What is required
Extract the lines from the start through the line that holds "from mathutils import Vector, Matrix", both included, omitting all images.

Supplied data
-- START --

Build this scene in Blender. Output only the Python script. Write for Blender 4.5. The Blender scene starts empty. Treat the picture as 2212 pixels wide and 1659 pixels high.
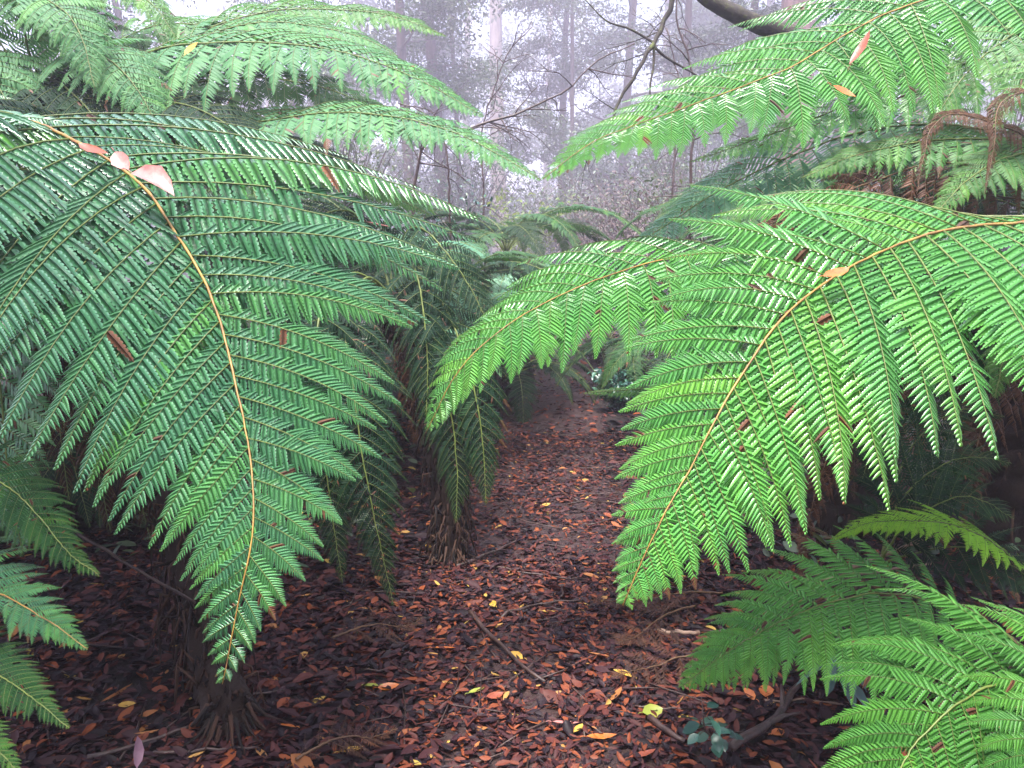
import bpy, math, random
import numpy as np
from math import radians, sin, cos, pi
from mathutils import Vector, Matrix

random.seed(7)
rng = np.random.default_rng(7)
scene = bpy.context.scene
COL = scene.collection

# ------------------------------------------------------------------ camera
CAM_H, PITCH, FPX, CX, CY = 1.5, radians(9.3), 1650.0, 1106.0, 829.5
cam_d = bpy.data.cameras.new("camera")
cam = bpy.data.objects.new("camera", cam_d)
COL.objects.link(cam)
cam.location = (0, 0, CAM_H)
cam.rotation_euler = (radians(90) - PITCH, 0, 0)
cam_d.sensor_width = 36
cam_d.lens = 36 * FPX / 2212
cam_d.clip_start = 0.02
cam_d.clip_end = 2000
scene.camera = cam

# ------------------------------------------------------------------ world, sun, exposure
SUN_EL, SUN_AZ = 74, 195          # azimuth clockwise from +Y (the way the path runs)
w = bpy.data.worlds.new("World")
scene.world = w
w.use_nodes = True
nt = w.node_tree
bg = nt.nodes["Background"]
sky = nt.nodes.new("ShaderNodeTexSky")
sky.sky_type = 'NISHITA'
sky.sun_disc = False
sky.sun_elevation = radians(SUN_EL)
sky.sun_rotation = radians(SUN_AZ)
sky.air_density = 1.0
sky.dust_density = 4.0
sky.ozone_density = 1.0
nt.links.new(sky.outputs[0], bg.inputs[0])
bg.inputs[1].default_value = 0.12
sd = bpy.data.lights.new("sun", 'SUN')
sd.energy = 3.4
sd.angle = radians(18)
sd.color = (1.0, 0.97, 0.92)
sun = bpy.data.objects.new("sun", sd)
COL.objects.link(sun)
sv = Vector((sin(radians(SUN_AZ)) * cos(radians(SUN_EL)), cos(radians(SUN_AZ)) * cos(radians(SUN_EL)), sin(radians(SUN_EL))))
sun.rotation_euler = sv.to_track_quat('Z', 'Y').to_euler()
sun.location = (0, 0, 30)
vs = scene.view_settings
vs.view_transform = 'Standard'
vs.look = 'None'
vs.gamma = 1
vs.exposure = 2.4
scene.cycles.max_bounces = 7
scene.cycles.diffuse_bounces = 3
scene.cycles.glossy_bounces = 2
scene.cycles.transmission_bounces = 3
scene.cycles.volume_bounces = 1

# ------------------------------------------------------------------ helpers
def P(px, py, d):
    """a point seen at (px, py) of the photograph, d metres away along the view axis"""
    x = (px - CX) / FPX * d
    yv = -(py - CY) / FPX * d
    return np.array([x, d * cos(PITCH) + yv * sin(PITCH), CAM_H - d * sin(PITCH) + yv * cos(PITCH)])

def path_x(y):
    return 0.055 * y + 0.04 * np.sin(y * 0.8)

def gh(x, y):
    """ground height"""
    x = np.asarray(x, float); y = np.asarray(y, float)
    a = np.clip((np.abs(x - path_x(y)) - 0.45) / 1.6, 0, 1)
    a = a * a * (3 - 2 * a)
    n = 0.022 * np.sin(3.1 * x + 1.3 * y) * np.sin(2.3 * y - 1.7 * x + 1) + 0.012 * np.sin(7.7 * x + 2 + np.sin(3 * y)) * np.sin(6.1 * y)
    far = np.clip((np.abs(x) - 3) / 20, 0, 1) + 0.0 * y
    return 0.10 * a + n * (0.4 + a) + far * 1.2

def G(px, py):
    """ground point under a photo pixel"""
    dx, dy = (px - CX) / FPX, -(py - CY) / FPX
    dir_ = np.array([dx, cos(PITCH) + dy * sin(PITCH), -sin(PITCH) + dy * cos(PITCH)])
    t = CAM_H / -dir_[2]
    for _ in range(6):
        q = dir_ * t
        t = (CAM_H - float(gh(q[0], q[1]))) / -dir_[2]
    q = dir_ * t
    return np.array([q[0], q[1], float(gh(q[0], q[1]))])

class Acc:
    def __init__(s):
        s.V, s.F, s.M, s.A, s.n = [], [], [], [], 0
    def add(s, V, F, mat=0, var=0.5):
        V = np.asarray(V, float).reshape(-1, 3)
        F = np.asarray(F, int).reshape(-1, 3)
        s.V.append(V); s.F.append(F + s.n)
        s.M.append(np.full(len(F), mat))
        s.A.append(np.broadcast_to(np.asarray(var, float), (len(V),)).copy())
        s.n += len(V)
    def obj(s, name, mats, parent=None, color=None):
        V = np.concatenate(s.V); F = np.concatenate(s.F); M = np.concatenate(s.M); A = np.concatenate(s.A)
        me = bpy.data.meshes.new(name)
        me.vertices.add(len(V)); me.loops.add(F.size); me.polygons.add(len(F))
        me.vertices.foreach_set("co", V.ravel().astype(np.float32))
        me.loops.foreach_set("vertex_index", F.ravel().astype(np.int32))
        me.polygons.foreach_set("loop_start", np.arange(0, F.size, 3, dtype=np.int32))
        me.polygons.foreach_set("material_index", M.astype(np.int32))
        at = me.attributes.new("var", 'FLOAT', 'POINT')
        at.data.foreach_set("value", A.astype(np.float32))
        for m in (mats if isinstance(mats, (list, tuple)) else [mats]):
            me.materials.append(m)
        me.update(calc_edges=True)
        o = bpy.data.objects.new(name, me)
        COL.objects.link(o)
        if parent is not None:
            o.parent = parent
        return o

def recentre(o, p):
    """move a top-level mesh's origin to p"""
    p = Vector([float(c) for c in p])
    o.data.transform(Matrix.Translation(-p))
    o.location = p
    return o

def tag(o, label, cat, group=None, kind=None):
    o["label"] = label; o["category"] = cat
    if group: o["group"] = group
    if kind: o["kind"] = kind
    return o

def thing(name, label, cat, group=None):
    return tag(link_empty(name), label, cat, group)

def link_empty(name):
    o = bpy.data.objects.new(name, None)
    o.empty_display_size = 0.1
    COL.objects.link(o)
    return o

def place(root, p):
    """put a thing's Empty at its base while its parts keep their world position"""
    p = Vector([float(c) for c in p])
    root.location = p
    for ch in root.children:
        ch.location = ch.location - p
    return root

def unit(v):
    return v / np.maximum(np.linalg.norm(v, axis=-1, keepdims=True), 1e-9)

def spline(pts, n=60):
    pts = np.asarray(pts, float)
    ext = np.vstack([2 * pts[0] - pts[1], pts, 2 * pts[-1] - pts[-2]])
    out = []
    for i in range(len(pts) - 1):
        p0, p1, p2, p3 = ext[i:i + 4]
        t = np.linspace(0, 1, 14, endpoint=False)[:, None]
        out.append(0.5 * (2 * p1 + (p2 - p0) * t + (2 * p0 - 5 * p1 + 4 * p2 - p3) * t ** 2 + (3 * p1 - p0 - 3 * p2 + p3) * t ** 3))
    out.append(pts[-1:])
    c = np.vstack(out)
    s = np.concatenate([[0], np.cumsum(np.linalg.norm(np.diff(c, axis=0), axis=1))])
    u = np.linspace(0, s[-1], n)
    return np.stack([np.interp(u, s, c[:, k]) for k in range(3)], 1), s[-1]

def tube(acc, pts, rad, seg=6, mat=0, var=0.5, rough=0.0):
    pts = np.asarray(pts, float); n = len(pts)
    rad = np.broadcast_to(np.asarray(rad, float), (n,))
    T = unit(np.gradient(pts, axis=0))
    a = np.array([0, 0, 1.0]) if abs(T[0, 2]) < 0.9 else np.array([1.0, 0, 0])
    u = unit(np.cross(T[0], a))
    th = np.arange(seg) / seg * 2 * pi
    V = np.zeros((n, seg, 3))
    for i in range(n):
        u = unit(u - T[i] * np.dot(u, T[i])); b = np.cross(T[i], u)
        r = rad[i] * (1 + rough * rng.uniform(-1, 1, seg))
        V[i] = pts[i] + (np.cos(th) * r)[:, None] * u + (np.sin(th) * r)[:, None] * b
    i, j = np.meshgrid(np.arange(n - 1), np.arange(seg), indexing='ij')
    j2 = (j + 1) % seg
    A, B, C, D = i * seg + j, i * seg + j2, (i + 1) * seg + j2, (i + 1) * seg + j
    F = np.concatenate([np.stack([A, B, C], -1).reshape(-1, 3), np.stack([A, C, D], -1).reshape(-1, 3)])
    V = V.reshape(-1, 3)
    c0, c1 = len(V), len(V) + 1
    V = np.vstack([V, pts[0], pts[-1]])
    js = np.arange(seg)
    F = np.concatenate([F, np.stack([(js + 1) % seg, js, np.full(seg, c0)], 1),
                        np.stack([(n - 1) * seg + js, (n - 1) * seg + (js + 1) % seg, np.full(seg, c1)], 1)])
    acc.add(V, F, mat, var)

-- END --

Exercise output
Build this scene in Blender. Output only the Python script. Write for Blender 4.5. The Blender scene starts empty. Treat the picture as 2212 pixels wide and 1659 pixels high.
import bpy, math, random
import numpy as np
from math import radians, sin, cos, pi
from mathutils import Vector, Matrix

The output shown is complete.